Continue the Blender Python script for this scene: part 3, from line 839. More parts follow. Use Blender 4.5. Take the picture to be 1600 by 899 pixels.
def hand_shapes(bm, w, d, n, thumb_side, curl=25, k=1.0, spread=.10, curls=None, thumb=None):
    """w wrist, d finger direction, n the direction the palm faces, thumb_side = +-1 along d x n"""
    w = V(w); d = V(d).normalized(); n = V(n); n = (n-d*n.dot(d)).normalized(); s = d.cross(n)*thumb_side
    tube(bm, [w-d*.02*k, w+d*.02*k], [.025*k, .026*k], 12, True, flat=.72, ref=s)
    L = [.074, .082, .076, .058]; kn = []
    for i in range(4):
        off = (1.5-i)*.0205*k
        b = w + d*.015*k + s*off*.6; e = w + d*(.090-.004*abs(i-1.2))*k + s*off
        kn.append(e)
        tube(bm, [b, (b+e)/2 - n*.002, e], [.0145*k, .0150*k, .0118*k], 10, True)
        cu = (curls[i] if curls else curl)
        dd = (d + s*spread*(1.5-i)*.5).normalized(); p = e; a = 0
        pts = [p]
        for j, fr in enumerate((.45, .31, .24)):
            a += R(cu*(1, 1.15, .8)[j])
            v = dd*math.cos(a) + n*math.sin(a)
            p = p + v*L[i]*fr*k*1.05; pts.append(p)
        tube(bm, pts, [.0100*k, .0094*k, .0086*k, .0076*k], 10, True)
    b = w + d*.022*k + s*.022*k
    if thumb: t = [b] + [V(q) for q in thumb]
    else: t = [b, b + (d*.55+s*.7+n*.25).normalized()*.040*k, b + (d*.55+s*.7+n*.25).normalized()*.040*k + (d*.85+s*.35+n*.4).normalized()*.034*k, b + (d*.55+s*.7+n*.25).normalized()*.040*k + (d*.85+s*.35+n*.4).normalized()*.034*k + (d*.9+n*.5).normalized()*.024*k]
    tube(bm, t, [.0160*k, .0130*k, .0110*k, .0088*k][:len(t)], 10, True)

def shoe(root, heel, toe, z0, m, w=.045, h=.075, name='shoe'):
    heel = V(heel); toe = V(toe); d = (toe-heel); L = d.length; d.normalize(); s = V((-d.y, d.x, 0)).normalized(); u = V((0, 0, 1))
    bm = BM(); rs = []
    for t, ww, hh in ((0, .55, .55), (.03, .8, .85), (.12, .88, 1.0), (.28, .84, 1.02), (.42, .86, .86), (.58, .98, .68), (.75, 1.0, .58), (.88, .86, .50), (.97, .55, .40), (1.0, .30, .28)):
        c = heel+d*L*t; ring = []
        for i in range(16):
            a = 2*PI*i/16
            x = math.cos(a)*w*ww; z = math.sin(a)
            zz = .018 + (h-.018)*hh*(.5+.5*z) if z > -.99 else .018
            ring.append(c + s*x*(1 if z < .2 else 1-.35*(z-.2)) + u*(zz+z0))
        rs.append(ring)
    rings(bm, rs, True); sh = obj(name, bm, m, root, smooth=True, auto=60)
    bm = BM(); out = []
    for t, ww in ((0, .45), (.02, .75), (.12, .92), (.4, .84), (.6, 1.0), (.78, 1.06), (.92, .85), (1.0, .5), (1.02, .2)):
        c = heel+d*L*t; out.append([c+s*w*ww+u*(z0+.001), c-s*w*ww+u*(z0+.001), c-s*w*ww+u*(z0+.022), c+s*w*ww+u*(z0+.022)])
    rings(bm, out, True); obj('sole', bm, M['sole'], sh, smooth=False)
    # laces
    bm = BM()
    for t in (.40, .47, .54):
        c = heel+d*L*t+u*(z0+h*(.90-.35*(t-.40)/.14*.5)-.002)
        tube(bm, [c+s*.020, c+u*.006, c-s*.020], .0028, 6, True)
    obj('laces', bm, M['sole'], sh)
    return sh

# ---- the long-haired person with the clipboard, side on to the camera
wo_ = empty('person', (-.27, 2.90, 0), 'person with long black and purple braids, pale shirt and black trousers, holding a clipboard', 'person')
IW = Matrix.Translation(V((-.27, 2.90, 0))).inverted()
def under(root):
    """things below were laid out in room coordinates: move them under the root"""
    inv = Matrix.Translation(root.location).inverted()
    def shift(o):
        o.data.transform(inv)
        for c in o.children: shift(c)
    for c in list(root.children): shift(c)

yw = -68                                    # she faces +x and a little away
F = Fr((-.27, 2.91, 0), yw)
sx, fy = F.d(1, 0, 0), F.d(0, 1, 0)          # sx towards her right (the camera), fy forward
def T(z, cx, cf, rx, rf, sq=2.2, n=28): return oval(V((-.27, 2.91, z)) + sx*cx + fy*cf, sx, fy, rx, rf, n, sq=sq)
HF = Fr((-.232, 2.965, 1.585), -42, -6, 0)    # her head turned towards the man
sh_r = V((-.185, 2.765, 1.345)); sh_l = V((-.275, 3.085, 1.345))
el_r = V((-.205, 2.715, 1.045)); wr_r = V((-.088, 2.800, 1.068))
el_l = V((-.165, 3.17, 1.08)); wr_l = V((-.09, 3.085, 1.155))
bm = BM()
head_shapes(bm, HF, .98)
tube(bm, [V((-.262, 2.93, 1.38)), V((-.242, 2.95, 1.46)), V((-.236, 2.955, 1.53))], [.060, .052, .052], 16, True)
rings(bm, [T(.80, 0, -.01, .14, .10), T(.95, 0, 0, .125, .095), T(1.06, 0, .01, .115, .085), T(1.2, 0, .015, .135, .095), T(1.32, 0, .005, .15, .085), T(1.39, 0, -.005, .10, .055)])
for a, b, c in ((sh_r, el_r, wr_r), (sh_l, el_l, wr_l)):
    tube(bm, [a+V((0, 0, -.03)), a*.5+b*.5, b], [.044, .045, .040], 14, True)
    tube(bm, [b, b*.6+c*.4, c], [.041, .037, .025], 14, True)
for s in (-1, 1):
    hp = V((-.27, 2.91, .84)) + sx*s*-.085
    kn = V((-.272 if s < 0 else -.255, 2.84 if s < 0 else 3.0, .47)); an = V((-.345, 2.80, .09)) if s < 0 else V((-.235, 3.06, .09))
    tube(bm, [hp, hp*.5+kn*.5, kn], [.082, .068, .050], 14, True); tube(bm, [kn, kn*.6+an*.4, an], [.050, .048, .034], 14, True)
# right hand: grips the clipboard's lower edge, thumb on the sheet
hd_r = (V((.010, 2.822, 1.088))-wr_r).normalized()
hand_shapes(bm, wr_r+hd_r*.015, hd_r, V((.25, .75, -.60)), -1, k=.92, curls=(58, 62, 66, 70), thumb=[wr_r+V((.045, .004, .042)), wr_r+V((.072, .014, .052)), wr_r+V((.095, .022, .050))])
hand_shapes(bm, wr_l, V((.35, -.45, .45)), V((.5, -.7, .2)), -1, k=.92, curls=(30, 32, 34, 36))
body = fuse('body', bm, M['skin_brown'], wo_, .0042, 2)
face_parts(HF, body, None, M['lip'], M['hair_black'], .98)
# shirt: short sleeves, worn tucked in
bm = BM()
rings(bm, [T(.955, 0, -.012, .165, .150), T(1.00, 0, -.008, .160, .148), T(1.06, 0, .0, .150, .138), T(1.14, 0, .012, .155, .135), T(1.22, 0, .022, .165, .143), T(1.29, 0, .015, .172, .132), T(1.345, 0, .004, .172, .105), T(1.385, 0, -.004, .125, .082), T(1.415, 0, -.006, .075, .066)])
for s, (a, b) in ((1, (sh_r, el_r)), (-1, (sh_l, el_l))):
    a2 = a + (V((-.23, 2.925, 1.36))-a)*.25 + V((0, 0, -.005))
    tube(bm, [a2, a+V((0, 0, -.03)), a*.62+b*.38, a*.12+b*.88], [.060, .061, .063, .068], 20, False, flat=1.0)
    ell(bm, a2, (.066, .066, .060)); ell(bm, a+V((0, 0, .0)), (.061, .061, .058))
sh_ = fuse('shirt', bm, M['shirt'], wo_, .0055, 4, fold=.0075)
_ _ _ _
- **Given task**
Repeat, word for word, the lines from the opening of the material through the line containing "[.0160*k, .0130*k, .0110*k, .0088*k][:len(t)], 10, True)".

- **Solution to this exercise**
Continue the Blender Python script for this scene: part 3, from line 839. More parts follow. Use Blender 4.5. Take the picture to be 1600 by 899 pixels.
def hand_shapes(bm, w, d, n, thumb_side, curl=25, k=1.0, spread=.10, curls=None, thumb=None):
    """w wrist, d finger direction, n the direction the palm faces, thumb_side = +-1 along d x n"""
    w = V(w); d = V(d).normalized(); n = V(n); n = (n-d*n.dot(d)).normalized(); s = d.cross(n)*thumb_side
    tube(bm, [w-d*.02*k, w+d*.02*k], [.025*k, .026*k], 12, True, flat=.72, ref=s)
    L = [.074, .082, .076, .058]; kn = []
    for i in range(4):
        off = (1.5-i)*.0205*k
        b = w + d*.015*k + s*off*.6; e = w + d*(.090-.004*abs(i-1.2))*k + s*off
        kn.append(e)
        tube(bm, [b, (b+e)/2 - n*.002, e], [.0145*k, .0150*k, .0118*k], 10, True)
        cu = (curls[i] if curls else curl)
        dd = (d + s*spread*(1.5-i)*.5).normalized(); p = e; a = 0
        pts = [p]
        for j, fr in enumerate((.45, .31, .24)):
            a += R(cu*(1, 1.15, .8)[j])
            v = dd*math.cos(a) + n*math.sin(a)
            p = p + v*L[i]*fr*k*1.05; pts.append(p)
        tube(bm, pts, [.0100*k, .0094*k, .0086*k, .0076*k], 10, True)
    b = w + d*.022*k + s*.022*k
    if thumb: t = [b] + [V(q) for q in thumb]
    else: t = [b, b + (d*.55+s*.7+n*.25).normalized()*.040*k, b + (d*.55+s*.7+n*.25).normalized()*.040*k + (d*.85+s*.35+n*.4).normalized()*.034*k, b + (d*.55+s*.7+n*.25).normalized()*.040*k + (d*.85+s*.35+n*.4).normalized()*.034*k + (d*.9+n*.5).normalized()*.024*k]
    tube(bm, t, [.0160*k, .0130*k, .0110*k, .0088*k][:len(t)], 10, True)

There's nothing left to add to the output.